Oh, the memories seem to sweet. I remember drinking way to much and not studying nearly enough. I remember the energy that seemed to reverberate all around me. I remember how exciting it was to be in a dorm with so many beautiful women so nearby. I remember nights out on Marshall Street (the big commercial street on campus) and bars like Sutter’s Mill, Hungry Charlies, The Orange which later became Bugsie’s and Faegan’s, where I would later work as a DJ. I remember playing beer pong and other drinking games and then staggering back to our rooms. I remember study hall, where we did actually learn a thing or two. I remember a tunnel that connected Flint Hall to Day Hall on Mt. Olympus (with that much snow you sometimes needed a tunnel). Down in that tunnel we congregated at the bookstore, a little fast food joint where you could get a burger and fries late at night. That’s also where we did our laundry. I remember a little club called the “Mount Inn,” (yeah, it was a corny name) where during my second year I worked pouring beer and booking bands. I remember scurrying down the long, seemingly never ending steps to get to the main campus for class and then slowly trudging back up. I remember those rare days in Fall and Spring; warm days when it felt like heaven on earth. We didn’t get many days like this, so we made sure to take full advantage; congregating outside and shedding some of our layers of clothes, playing ‘bee (Frisbee) till it was too dark to see the plastic disc anymore. And just talking. Talking about nothing and everything. Talking about our pasts and what we hoped for in the future. But most of all I remember laughing so hard that it hurt sometimes and it makes me want to cry right now as I type these words and remember how happy I was.
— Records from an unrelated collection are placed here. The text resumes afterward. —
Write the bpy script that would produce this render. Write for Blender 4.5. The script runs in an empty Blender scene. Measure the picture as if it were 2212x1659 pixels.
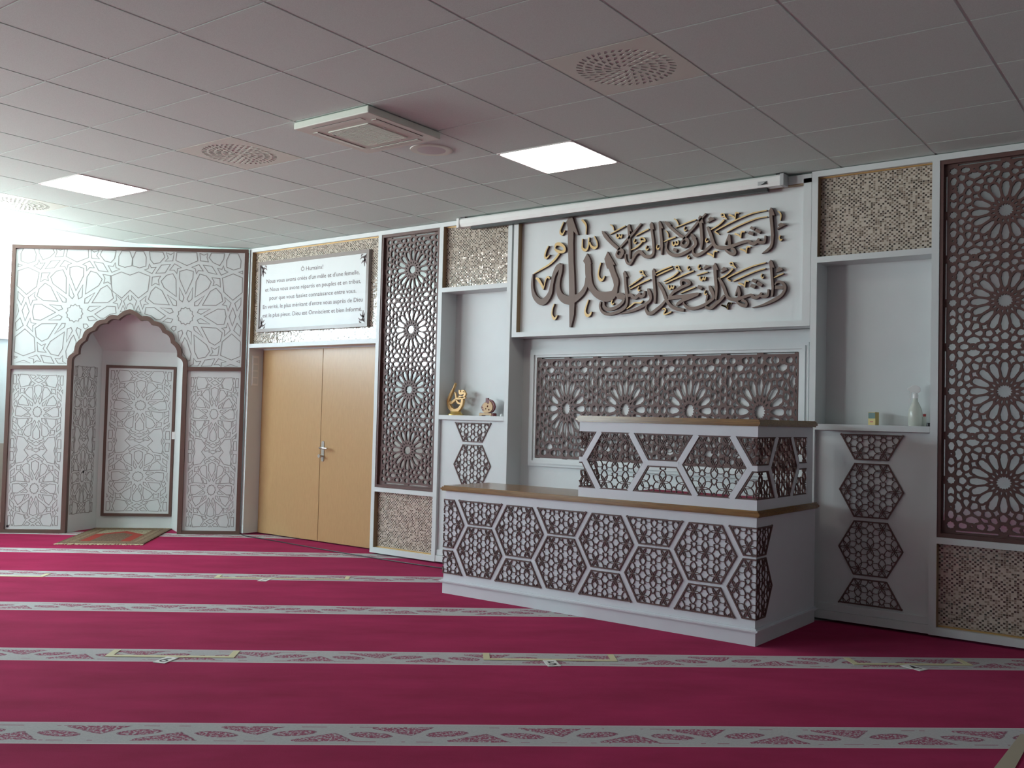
import bpy, bmesh, math, random
from mathutils import Vector, Matrix
from mathutils.geometry import tessellate_polygon
PI = math.pi
random.seed(7)
SC = bpy.context.scene
COL = SC.collection

# ------------------------------------------------------------------ camera, daylight, exposure
cam_d = bpy.data.cameras.new('camera')
cam_d.sensor_width = 36.0
cam_d.lens = 2088.58 * 36.0 / 2212.0
cam_d.clip_start = 0.05
cam = bpy.data.objects.new('camera', cam_d)
COL.objects.link(cam)
_r, _u, _f = Vector(((0.7942159, 0.6071368, 0.0246165))), Vector(((0.0016431, -0.0426576, 0.9990884))), Vector(((-0.6076335, 0.7934514, 0.0348770)))
cam.matrix_world = Matrix(((_r.x, _u.x, -_f.x, 4.59112), (_r.y, _u.y, -_f.y, -6.44616), (_r.z, _u.z, -_f.z, 1.30516), (0, 0, 0, 1)))
SC.camera = cam

SC.view_settings.view_transform = 'Standard'
SC.view_settings.look = 'None'
SC.view_settings.gamma = 1.0
SC.view_settings.use_curve_mapping = False
SC.view_settings.exposure = 0.0

SKY = 22
GROUND_FILL = (1.45, 1.55, 1.5, 1)
wd = bpy.data.worlds.new('sky'); SC.world = wd; wd.use_nodes = True
bg = wd.node_tree.nodes['Background']
# overcast sky above the horizon, added ground glow below it to brighten the ceiling
wt = wd.node_tree; wc = wt.nodes.new('ShaderNodeTexCoord'); wx = wt.nodes.new('ShaderNodeSeparateXYZ'); wr = wt.nodes.new('ShaderNodeValToRGB')
wt.links.new(wc.outputs['Generated'], wx.inputs[0]); wm = wt.nodes.new('ShaderNodeMapRange'); wm.inputs['From Min'].default_value = -1.0
wt.links.new(wx.outputs[2], wm.inputs['Value']); wt.links.new(wm.outputs[0], wr.inputs[0])
wr.color_ramp.elements[0].position = 0.47; wr.color_ramp.elements[0].color = GROUND_FILL
wr.color_ramp.elements[1].position = 0.52; wr.color_ramp.elements[1].color = (0.78, 0.92, 1.0, 1)
wt.links.new(wr.outputs[0], bg.inputs['Color'])
bg.inputs['Strength'].default_value = SKY

WX = -6.0                                       # left wall with the high window
WY0, WY1, WZ0, WZ1 = -8.6, -0.7, 2.04, 3.10     # its opening
pl = bpy.data.lights.new('window_daylight', 'AREA')
pl.shape = 'RECTANGLE'; pl.size = WY1 - WY0; pl.size_y = WZ1 - WZ0
pl.cycles.is_portal = True
po = bpy.data.objects.new('window_daylight', pl); COL.objects.link(po)
po.location = (WX - 0.16, (WY0 + WY1) / 2, (WZ0 + WZ1) / 2)
po.rotation_euler = (PI / 2, 0, -PI / 2)
FX0, FX1, FZ0, FZ1 = -5.8, -4.2, 0.55, 2.80     # unseen window added behind the camera, at its left end, for fill light
pl2 = bpy.data.lights.new('rear_fill_portal', 'AREA')
pl2.shape = 'RECTANGLE'; pl2.size = FX1 - FX0; pl2.size_y = FZ1 - FZ0
pl2.cycles.is_portal = True
po2 = bpy.data.objects.new('rear_fill_portal', pl2); COL.objects.link(po2)
po2.location = ((FX0 + FX1) / 2, -10.16, (FZ0 + FZ1) / 2)
po2.rotation_euler = (PI / 2, 0, 0)

# ------------------------------------------------------------------ materials
def lin(r, g, b):
    f = lambda c: (c / 255 / 12.92) if c <= 10 else ((c / 255 + 0.055) / 1.055) ** 2.4
    return (f(r), f(g), f(b), 1)
class NT:
    """small helper to wire node trees"""
    def __init__(s, name):
        s.m = bpy.data.materials.new(name); s.m.use_nodes = True
        s.t = s.m.node_tree; s.b = s.t.nodes['Principled BSDF']
    def n(s, typ, **kw):
        x = s.t.nodes.new(typ)
        for k, v in kw.items(): setattr(x, k, v)
        return x
    def l(s, a, b): s.t.links.new(a, b)
    def val(s, sock, v):
        if hasattr(v, 'is_output'): s.l(v, sock)
        else: sock.default_value = v
    def math(s, op, a, b=0.0, c=None):
        x = s.n('ShaderNodeMath', operation=op); s.val(x.inputs[0], a); s.val(x.inputs[1], b)
        if c is not None: s.val(x.inputs[2], c)
        return x.outputs[0]
    def mix(s, fac, a, b):
        x = s.n('ShaderNodeMix', data_type='RGBA'); s.val(x.inputs[0], fac); s.val(x.inputs[6], a); s.val(x.inputs[7], b)
        return x.outputs[2]
    def coord(s, which='Object'):
        return s.n('ShaderNodeTexCoord').outputs[which]
    def xyz(s, v):
        x = s.n('ShaderNodeSeparateXYZ'); s.l(v, x.inputs[0]); return x.outputs
    def vec(s, x, y, z):
        c = s.n('ShaderNodeCombineXYZ'); s.val(c.inputs[0], x); s.val(c.inputs[1], y); s.val(c.inputs[2], z); return c.outputs[0]
    def noise(s, v, scale, detail=2.0, rough=0.5):
        x = s.n('ShaderNodeTexNoise'); s.l(v, x.inputs['Vector']); x.inputs['Scale'].default_value = scale
        x.inputs['Detail'].default_value = detail; x.inputs['Roughness'].default_value = rough
        return x.outputs[0]
    def ramp(s, fac, stops, interp='LINEAR'):
        x = s.n('ShaderNodeValToRGB'); s.l(fac, x.inputs[0]); x.color_ramp.interpolation = interp
        e = x.color_ramp.elements
        while len(e) < len(stops): e.new(0.5)
        for k, (p, c) in enumerate(stops): e[k].position = p; e[k].color = c
        return x.outputs[0]
    def bump(s, h, strength, dist=0.002):
        x = s.n('ShaderNodeBump'); s.l(h, x.inputs['Height']); x.inputs['Strength'].default_value = strength
        x.inputs['Distance'].default_value = dist; s.l(x.outputs[0], s.b.inputs['Normal'])
    def set(s, col=None, rough=0.5, metal=0.0, spec=None):
        if col is not None: s.val(s.b.inputs['Base Color'], col)
        s.val(s.b.inputs['Roughness'], rough); s.b.inputs['Metallic'].default_value = metal
        if spec is not None: s.b.inputs['Specular IOR Level'].default_value = spec
        return s.m
def flat(name, col, rough=0.5, metal=0.0, var=0.04, scale=6.0, spec=None):
    t = NT(name); c = t.coord(); f = t.noise(c, scale, 3.0)
    d = tuple(max(0, x * (1 - var)) for x in col[:3]) + (1,); e = tuple(min(1, x * (1 + var)) for x in col[:3]) + (1,)
    return t.set(t.mix(f, d, e), rough, metal, spec)

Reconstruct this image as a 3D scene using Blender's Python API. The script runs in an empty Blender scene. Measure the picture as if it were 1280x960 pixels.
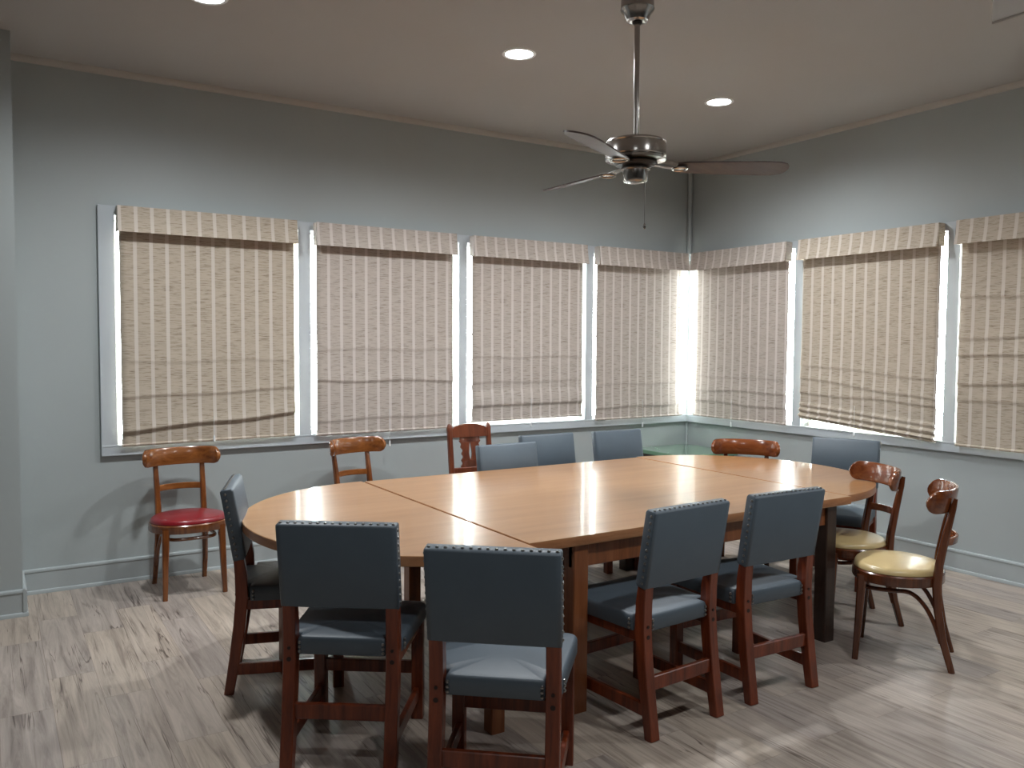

Syracuse changed my life in so many positive ways and helped me believe in myself and I thank my friends, especially my best friend Kevin, for always being there when I needed him and helping me to find the courage I lacked. It was a long time ago, and so many things have happened since. I’ve lost my father and my sister, Elizabeth, to deaths far too early in their lives. I’ve had one career in radio, another in sales and another still to come. I’ve became much more cynical. And I definitely don’t laugh nearly as much.

But when I get down and blue it’s easy to reach into the past and think of the friends I had then and still have now and slowly the blues slip away. As the song says it was “long ago and far away,” but it often also feels like yesterday.

A little bit of courage was all we lacked, so catch me if you can ’cause I’m goin’ back.